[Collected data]
········

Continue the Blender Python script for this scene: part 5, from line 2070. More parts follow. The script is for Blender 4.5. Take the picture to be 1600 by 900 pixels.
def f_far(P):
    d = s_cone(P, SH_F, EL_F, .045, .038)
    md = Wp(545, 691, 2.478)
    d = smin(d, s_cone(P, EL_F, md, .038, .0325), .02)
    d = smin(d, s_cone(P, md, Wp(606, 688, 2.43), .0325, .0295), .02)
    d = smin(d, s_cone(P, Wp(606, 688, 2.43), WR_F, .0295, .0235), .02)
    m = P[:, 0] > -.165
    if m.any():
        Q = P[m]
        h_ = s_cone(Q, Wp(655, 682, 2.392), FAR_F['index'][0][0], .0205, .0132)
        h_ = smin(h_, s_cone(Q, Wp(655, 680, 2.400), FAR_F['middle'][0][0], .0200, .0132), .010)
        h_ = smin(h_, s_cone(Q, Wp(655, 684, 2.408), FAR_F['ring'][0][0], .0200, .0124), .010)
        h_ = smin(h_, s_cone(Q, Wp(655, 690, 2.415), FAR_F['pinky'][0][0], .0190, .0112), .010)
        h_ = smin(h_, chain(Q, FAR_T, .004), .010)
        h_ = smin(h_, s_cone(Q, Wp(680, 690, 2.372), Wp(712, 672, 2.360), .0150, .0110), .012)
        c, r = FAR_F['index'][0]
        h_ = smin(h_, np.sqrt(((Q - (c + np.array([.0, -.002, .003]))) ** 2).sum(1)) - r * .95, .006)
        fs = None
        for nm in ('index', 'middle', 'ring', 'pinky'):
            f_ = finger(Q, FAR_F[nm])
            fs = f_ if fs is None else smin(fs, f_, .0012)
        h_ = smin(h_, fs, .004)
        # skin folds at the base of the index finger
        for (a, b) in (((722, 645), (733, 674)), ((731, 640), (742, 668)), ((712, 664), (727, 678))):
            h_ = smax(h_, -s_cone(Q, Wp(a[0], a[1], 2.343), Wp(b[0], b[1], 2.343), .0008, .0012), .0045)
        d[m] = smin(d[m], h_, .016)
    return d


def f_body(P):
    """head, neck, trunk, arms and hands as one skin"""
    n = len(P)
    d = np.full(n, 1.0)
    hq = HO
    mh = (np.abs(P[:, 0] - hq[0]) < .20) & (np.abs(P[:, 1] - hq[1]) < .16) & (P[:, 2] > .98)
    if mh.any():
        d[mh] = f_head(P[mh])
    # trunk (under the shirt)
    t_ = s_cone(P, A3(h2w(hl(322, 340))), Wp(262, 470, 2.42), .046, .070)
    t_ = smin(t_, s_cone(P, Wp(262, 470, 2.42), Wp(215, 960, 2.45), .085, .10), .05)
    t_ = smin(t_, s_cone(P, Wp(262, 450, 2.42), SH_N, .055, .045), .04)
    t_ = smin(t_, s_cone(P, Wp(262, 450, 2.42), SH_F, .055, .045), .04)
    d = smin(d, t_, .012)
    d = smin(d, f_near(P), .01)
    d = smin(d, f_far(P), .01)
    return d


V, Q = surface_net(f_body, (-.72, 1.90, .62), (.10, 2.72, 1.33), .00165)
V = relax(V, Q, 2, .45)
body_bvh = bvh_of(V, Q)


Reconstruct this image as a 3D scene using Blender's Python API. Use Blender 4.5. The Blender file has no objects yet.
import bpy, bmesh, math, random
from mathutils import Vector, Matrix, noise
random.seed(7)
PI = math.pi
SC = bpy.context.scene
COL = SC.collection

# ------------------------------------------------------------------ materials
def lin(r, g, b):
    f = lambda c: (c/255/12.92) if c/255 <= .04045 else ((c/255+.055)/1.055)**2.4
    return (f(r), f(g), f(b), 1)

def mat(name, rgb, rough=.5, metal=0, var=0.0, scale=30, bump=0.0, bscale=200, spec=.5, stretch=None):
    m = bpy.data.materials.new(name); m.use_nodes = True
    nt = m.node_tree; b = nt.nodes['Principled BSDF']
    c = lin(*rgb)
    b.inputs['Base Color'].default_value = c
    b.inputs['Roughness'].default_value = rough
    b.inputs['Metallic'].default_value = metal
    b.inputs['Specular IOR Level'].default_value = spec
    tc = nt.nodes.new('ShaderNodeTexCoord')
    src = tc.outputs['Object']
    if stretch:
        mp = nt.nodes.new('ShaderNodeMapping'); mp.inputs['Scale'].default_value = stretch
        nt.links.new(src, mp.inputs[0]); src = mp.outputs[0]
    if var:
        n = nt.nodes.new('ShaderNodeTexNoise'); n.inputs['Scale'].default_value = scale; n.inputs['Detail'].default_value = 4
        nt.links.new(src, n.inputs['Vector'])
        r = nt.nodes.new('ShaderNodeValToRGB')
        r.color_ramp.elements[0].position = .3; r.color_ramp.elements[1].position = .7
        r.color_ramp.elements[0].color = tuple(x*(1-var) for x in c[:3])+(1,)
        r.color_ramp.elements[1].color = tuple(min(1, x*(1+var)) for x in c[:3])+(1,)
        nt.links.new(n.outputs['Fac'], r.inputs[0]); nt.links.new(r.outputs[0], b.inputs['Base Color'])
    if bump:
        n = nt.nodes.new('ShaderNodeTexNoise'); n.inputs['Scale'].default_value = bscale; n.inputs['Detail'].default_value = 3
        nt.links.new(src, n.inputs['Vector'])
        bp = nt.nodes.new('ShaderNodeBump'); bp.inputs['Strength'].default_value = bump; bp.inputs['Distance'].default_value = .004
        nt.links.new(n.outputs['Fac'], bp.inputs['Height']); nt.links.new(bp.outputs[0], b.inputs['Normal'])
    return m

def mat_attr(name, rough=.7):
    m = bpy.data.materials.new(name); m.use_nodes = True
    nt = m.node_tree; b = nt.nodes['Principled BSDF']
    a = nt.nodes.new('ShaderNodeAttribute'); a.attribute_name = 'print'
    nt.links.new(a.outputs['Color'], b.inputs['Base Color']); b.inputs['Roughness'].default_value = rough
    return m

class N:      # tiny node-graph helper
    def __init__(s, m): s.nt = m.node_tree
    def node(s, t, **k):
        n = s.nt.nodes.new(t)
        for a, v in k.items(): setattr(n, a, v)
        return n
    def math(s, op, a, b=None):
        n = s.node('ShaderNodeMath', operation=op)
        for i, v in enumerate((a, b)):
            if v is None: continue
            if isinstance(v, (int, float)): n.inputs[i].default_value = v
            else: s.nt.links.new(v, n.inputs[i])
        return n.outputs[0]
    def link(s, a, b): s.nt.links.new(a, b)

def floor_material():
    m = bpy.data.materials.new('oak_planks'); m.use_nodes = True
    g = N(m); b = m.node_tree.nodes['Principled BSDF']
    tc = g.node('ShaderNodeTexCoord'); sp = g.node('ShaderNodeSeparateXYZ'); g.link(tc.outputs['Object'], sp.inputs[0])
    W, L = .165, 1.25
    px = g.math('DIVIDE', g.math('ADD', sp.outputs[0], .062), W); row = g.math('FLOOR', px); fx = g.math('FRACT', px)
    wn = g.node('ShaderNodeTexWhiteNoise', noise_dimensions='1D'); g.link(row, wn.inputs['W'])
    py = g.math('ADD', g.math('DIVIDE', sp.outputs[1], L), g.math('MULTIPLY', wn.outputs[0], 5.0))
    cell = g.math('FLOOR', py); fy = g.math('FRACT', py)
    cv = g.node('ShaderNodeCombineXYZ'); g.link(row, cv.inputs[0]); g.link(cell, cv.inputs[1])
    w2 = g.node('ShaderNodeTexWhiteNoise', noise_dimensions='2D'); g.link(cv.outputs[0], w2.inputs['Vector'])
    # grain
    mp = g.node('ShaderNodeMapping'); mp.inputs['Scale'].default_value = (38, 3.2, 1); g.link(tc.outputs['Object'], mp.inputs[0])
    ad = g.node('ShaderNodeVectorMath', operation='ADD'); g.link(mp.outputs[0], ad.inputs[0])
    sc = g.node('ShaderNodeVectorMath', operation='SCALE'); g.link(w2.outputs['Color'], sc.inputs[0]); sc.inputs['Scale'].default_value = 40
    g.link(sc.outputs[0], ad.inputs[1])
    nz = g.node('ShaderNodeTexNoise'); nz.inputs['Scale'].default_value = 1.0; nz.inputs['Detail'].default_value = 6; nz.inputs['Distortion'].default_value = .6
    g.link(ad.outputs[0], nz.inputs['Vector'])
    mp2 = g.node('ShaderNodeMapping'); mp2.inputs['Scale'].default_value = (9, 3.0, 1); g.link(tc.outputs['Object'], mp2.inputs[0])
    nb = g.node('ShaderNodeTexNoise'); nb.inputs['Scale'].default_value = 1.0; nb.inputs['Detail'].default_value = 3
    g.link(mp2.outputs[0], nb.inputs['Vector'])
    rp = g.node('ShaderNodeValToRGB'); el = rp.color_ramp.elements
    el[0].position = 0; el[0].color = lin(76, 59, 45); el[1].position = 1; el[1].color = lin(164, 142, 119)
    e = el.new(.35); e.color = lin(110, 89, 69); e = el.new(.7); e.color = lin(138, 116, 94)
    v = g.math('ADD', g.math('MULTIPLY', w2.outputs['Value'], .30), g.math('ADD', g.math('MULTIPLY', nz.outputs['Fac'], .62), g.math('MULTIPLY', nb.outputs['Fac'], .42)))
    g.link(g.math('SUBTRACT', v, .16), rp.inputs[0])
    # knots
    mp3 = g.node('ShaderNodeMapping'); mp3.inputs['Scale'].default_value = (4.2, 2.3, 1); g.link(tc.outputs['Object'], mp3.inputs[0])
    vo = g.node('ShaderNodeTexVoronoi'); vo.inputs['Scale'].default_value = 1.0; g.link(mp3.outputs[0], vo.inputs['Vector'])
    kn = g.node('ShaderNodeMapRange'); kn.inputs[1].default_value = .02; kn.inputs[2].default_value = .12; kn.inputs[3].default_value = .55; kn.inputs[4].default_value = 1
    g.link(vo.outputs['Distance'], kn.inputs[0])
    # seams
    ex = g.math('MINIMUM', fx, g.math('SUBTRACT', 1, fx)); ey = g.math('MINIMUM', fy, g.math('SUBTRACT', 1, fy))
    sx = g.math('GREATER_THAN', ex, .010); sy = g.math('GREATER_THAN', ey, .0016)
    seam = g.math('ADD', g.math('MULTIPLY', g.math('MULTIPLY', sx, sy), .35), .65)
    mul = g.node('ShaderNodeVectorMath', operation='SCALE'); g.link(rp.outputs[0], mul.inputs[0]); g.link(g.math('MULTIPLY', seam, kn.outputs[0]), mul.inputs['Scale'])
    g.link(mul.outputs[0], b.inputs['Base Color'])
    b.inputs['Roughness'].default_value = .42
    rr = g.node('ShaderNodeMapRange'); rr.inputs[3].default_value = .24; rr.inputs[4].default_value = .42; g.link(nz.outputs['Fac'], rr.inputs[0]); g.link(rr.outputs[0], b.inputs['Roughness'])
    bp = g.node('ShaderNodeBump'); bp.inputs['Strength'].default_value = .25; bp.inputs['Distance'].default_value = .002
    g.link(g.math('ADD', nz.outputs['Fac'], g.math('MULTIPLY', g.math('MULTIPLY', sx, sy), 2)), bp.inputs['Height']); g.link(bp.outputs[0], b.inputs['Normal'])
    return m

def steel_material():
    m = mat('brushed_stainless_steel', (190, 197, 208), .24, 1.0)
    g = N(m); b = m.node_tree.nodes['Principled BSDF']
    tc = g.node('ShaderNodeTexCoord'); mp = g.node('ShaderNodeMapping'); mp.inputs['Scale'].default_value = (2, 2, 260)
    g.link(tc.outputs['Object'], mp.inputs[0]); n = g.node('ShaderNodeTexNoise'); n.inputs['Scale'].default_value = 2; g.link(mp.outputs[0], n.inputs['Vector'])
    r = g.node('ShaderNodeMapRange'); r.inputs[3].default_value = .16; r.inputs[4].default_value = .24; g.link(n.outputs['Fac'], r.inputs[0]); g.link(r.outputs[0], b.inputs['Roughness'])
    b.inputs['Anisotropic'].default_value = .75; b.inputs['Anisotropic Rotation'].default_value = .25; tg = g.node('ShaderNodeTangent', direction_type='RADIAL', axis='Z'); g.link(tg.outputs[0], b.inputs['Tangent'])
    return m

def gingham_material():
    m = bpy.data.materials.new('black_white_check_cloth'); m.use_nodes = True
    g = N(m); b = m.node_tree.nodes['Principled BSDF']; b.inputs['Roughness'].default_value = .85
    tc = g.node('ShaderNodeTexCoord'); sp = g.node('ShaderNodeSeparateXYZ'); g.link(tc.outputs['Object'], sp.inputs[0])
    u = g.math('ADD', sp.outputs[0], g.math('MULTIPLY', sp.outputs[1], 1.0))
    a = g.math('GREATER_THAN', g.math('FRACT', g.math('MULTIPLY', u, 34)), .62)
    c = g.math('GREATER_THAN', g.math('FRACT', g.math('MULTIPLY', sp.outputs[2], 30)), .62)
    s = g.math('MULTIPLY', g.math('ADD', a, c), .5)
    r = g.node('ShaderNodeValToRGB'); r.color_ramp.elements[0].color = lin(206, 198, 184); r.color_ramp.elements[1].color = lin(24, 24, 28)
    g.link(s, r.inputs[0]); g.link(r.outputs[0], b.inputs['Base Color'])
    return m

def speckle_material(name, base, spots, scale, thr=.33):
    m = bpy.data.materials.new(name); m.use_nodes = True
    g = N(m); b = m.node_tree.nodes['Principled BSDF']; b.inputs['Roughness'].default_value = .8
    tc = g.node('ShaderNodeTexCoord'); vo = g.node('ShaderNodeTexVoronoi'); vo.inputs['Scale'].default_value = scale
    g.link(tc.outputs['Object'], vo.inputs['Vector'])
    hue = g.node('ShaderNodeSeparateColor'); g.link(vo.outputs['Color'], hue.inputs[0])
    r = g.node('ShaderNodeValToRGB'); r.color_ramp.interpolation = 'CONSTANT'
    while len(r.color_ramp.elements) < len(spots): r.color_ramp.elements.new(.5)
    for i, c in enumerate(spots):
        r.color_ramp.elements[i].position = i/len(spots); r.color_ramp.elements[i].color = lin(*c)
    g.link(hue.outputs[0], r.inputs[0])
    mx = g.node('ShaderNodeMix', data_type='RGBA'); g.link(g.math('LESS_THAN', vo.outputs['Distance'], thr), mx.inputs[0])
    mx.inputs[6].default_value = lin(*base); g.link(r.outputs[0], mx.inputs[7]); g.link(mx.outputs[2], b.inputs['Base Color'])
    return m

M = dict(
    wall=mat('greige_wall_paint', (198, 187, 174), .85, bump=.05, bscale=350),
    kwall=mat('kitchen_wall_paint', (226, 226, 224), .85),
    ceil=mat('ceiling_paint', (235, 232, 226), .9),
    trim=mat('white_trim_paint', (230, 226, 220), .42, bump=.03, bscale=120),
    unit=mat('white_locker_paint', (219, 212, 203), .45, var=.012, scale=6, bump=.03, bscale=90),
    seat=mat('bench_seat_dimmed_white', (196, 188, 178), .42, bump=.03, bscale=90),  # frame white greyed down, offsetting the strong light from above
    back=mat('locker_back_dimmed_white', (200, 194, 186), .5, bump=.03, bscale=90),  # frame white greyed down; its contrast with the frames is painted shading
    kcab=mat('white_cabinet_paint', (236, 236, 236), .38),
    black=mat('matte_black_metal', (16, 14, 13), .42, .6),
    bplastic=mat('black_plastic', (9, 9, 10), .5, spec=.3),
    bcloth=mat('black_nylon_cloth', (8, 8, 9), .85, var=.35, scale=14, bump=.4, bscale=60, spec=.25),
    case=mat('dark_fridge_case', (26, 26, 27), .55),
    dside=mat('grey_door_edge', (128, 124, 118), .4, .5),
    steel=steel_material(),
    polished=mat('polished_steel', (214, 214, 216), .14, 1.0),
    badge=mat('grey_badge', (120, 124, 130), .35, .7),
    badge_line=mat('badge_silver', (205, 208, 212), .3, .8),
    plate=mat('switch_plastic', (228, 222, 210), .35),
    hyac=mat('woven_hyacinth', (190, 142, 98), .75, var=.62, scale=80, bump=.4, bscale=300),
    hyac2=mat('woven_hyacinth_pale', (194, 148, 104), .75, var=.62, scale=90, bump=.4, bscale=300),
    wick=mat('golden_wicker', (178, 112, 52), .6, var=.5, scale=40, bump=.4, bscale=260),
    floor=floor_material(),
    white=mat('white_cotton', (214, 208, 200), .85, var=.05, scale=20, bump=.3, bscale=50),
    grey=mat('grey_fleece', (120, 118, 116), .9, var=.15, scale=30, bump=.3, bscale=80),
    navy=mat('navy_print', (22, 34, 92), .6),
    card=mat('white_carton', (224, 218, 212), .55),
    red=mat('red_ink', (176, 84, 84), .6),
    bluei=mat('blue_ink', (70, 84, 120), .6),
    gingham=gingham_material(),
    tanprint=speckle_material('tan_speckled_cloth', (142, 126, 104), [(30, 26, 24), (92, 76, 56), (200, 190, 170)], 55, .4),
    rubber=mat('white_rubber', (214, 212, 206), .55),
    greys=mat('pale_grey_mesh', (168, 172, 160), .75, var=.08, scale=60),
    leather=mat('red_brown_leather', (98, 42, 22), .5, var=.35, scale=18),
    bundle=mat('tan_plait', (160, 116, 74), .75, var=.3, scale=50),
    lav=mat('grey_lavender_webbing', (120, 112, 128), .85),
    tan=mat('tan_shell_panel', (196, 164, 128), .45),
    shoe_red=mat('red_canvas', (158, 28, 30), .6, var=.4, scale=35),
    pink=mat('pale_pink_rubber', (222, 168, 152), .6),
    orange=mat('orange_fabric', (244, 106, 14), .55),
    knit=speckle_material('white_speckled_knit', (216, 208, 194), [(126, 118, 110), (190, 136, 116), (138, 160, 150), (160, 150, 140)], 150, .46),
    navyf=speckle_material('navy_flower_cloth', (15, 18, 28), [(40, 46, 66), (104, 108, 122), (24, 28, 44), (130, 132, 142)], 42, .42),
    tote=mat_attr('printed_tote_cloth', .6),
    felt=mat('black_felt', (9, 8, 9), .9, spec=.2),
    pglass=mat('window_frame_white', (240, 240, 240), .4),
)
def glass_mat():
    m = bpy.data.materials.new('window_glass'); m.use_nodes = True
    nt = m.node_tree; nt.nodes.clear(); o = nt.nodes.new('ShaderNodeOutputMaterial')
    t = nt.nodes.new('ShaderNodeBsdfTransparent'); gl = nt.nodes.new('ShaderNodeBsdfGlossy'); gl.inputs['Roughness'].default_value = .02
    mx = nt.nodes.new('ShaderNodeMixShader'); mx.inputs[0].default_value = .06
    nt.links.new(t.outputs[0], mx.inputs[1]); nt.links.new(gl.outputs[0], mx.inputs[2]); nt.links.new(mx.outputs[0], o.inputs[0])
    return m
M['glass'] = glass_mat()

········

What you are asked to do: Repeat exactly, and only, the lines from the one containing "Reconstruct this image" through the one containing "return (f(r), f(g), f(b), 1)", both included.

Task answer:
Reconstruct this image as a 3D scene using Blender's Python API. Use Blender 4.5. The Blender file has no objects yet.
import bpy, bmesh, math, random
from mathutils import Vector, Matrix, noise
random.seed(7)
PI = math.pi
SC = bpy.context.scene
COL = SC.collection

# ------------------------------------------------------------------ materials
def lin(r, g, b):
    f = lambda c: (c/255/12.92) if c/255 <= .04045 else ((c/255+.055)/1.055)**2.4
    return (f(r), f(g), f(b), 1)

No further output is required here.